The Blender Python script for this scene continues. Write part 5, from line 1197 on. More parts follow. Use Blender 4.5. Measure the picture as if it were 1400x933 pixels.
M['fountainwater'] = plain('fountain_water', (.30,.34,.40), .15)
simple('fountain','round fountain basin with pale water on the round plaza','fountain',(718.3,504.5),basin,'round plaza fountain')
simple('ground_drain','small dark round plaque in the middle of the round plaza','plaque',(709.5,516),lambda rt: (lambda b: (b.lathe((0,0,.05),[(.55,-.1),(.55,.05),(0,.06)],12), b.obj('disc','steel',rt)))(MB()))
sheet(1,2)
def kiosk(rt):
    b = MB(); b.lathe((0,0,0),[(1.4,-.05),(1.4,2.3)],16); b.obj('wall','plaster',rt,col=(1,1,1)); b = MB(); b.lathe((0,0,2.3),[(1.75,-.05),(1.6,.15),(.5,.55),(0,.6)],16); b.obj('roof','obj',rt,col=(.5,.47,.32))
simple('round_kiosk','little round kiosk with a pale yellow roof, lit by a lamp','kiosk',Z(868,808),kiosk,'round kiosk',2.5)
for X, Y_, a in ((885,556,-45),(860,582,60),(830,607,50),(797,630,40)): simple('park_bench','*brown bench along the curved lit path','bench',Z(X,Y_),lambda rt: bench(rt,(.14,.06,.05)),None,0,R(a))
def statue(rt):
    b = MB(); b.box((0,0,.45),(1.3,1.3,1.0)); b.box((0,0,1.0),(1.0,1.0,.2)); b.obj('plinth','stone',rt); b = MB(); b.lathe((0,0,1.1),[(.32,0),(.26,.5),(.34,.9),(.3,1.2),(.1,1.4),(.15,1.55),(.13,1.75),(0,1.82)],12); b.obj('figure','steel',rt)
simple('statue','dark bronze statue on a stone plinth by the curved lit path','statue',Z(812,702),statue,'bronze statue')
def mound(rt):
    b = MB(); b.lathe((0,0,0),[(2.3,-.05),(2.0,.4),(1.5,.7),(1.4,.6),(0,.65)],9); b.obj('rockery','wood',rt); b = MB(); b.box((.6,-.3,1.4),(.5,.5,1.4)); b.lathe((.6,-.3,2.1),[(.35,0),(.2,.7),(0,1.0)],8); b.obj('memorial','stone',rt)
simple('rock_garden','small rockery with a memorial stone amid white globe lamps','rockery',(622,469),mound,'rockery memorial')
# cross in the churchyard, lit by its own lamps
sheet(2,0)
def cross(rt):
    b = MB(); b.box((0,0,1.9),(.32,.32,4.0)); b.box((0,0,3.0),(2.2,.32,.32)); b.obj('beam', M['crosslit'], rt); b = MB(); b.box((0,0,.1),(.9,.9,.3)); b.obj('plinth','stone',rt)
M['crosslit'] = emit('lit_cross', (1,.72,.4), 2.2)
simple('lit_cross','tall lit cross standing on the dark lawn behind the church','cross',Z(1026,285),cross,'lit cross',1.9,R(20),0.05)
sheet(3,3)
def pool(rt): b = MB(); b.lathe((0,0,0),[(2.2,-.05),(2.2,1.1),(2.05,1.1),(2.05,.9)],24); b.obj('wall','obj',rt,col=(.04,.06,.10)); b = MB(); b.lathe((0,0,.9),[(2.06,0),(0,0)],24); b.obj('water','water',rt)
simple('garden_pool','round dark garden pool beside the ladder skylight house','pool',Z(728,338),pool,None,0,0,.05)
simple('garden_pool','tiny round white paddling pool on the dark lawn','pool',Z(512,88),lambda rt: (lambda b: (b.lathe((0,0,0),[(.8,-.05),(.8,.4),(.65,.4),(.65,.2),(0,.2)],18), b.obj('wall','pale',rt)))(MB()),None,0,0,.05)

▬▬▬

Quote every line of the data, word for word.

» Complete response:
The Blender Python script for this scene continues. Write part 5, from line 1197 on. More parts follow. Use Blender 4.5. Measure the picture as if it were 1400x933 pixels.
M['fountainwater'] = plain('fountain_water', (.30,.34,.40), .15)
simple('fountain','round fountain basin with pale water on the round plaza','fountain',(718.3,504.5),basin,'round plaza fountain')
simple('ground_drain','small dark round plaque in the middle of the round plaza','plaque',(709.5,516),lambda rt: (lambda b: (b.lathe((0,0,.05),[(.55,-.1),(.55,.05),(0,.06)],12), b.obj('disc','steel',rt)))(MB()))
sheet(1,2)
def kiosk(rt):
    b = MB(); b.lathe((0,0,0),[(1.4,-.05),(1.4,2.3)],16); b.obj('wall','plaster',rt,col=(1,1,1)); b = MB(); b.lathe((0,0,2.3),[(1.75,-.05),(1.6,.15),(.5,.55),(0,.6)],16); b.obj('roof','obj',rt,col=(.5,.47,.32))
simple('round_kiosk','little round kiosk with a pale yellow roof, lit by a lamp','kiosk',Z(868,808),kiosk,'round kiosk',2.5)
for X, Y_, a in ((885,556,-45),(860,582,60),(830,607,50),(797,630,40)): simple('park_bench','*brown bench along the curved lit path','bench',Z(X,Y_),lambda rt: bench(rt,(.14,.06,.05)),None,0,R(a))
def statue(rt):
    b = MB(); b.box((0,0,.45),(1.3,1.3,1.0)); b.box((0,0,1.0),(1.0,1.0,.2)); b.obj('plinth','stone',rt); b = MB(); b.lathe((0,0,1.1),[(.32,0),(.26,.5),(.34,.9),(.3,1.2),(.1,1.4),(.15,1.55),(.13,1.75),(0,1.82)],12); b.obj('figure','steel',rt)
simple('statue','dark bronze statue on a stone plinth by the curved lit path','statue',Z(812,702),statue,'bronze statue')
def mound(rt):
    b = MB(); b.lathe((0,0,0),[(2.3,-.05),(2.0,.4),(1.5,.7),(1.4,.6),(0,.65)],9); b.obj('rockery','wood',rt); b = MB(); b.box((.6,-.3,1.4),(.5,.5,1.4)); b.lathe((.6,-.3,2.1),[(.35,0),(.2,.7),(0,1.0)],8); b.obj('memorial','stone',rt)
simple('rock_garden','small rockery with a memorial stone amid white globe lamps','rockery',(622,469),mound,'rockery memorial')
# cross in the churchyard, lit by its own lamps
sheet(2,0)
def cross(rt):
    b = MB(); b.box((0,0,1.9),(.32,.32,4.0)); b.box((0,0,3.0),(2.2,.32,.32)); b.obj('beam', M['crosslit'], rt); b = MB(); b.box((0,0,.1),(.9,.9,.3)); b.obj('plinth','stone',rt)
M['crosslit'] = emit('lit_cross', (1,.72,.4), 2.2)
simple('lit_cross','tall lit cross standing on the dark lawn behind the church','cross',Z(1026,285),cross,'lit cross',1.9,R(20),0.05)
sheet(3,3)
def pool(rt): b = MB(); b.lathe((0,0,0),[(2.2,-.05),(2.2,1.1),(2.05,1.1),(2.05,.9)],24); b.obj('wall','obj',rt,col=(.04,.06,.10)); b = MB(); b.lathe((0,0,.9),[(2.06,0),(0,0)],24); b.obj('water','water',rt)
simple('garden_pool','round dark garden pool beside the ladder skylight house','pool',Z(728,338),pool,None,0,0,.05)
simple('garden_pool','tiny round white paddling pool on the dark lawn','pool',Z(512,88),lambda rt: (lambda b: (b.lathe((0,0,0),[(.8,-.05),(.8,.4),(.65,.4),(.65,.2),(0,.2)],18), b.obj('wall','pale',rt)))(MB()),None,0,0,.05)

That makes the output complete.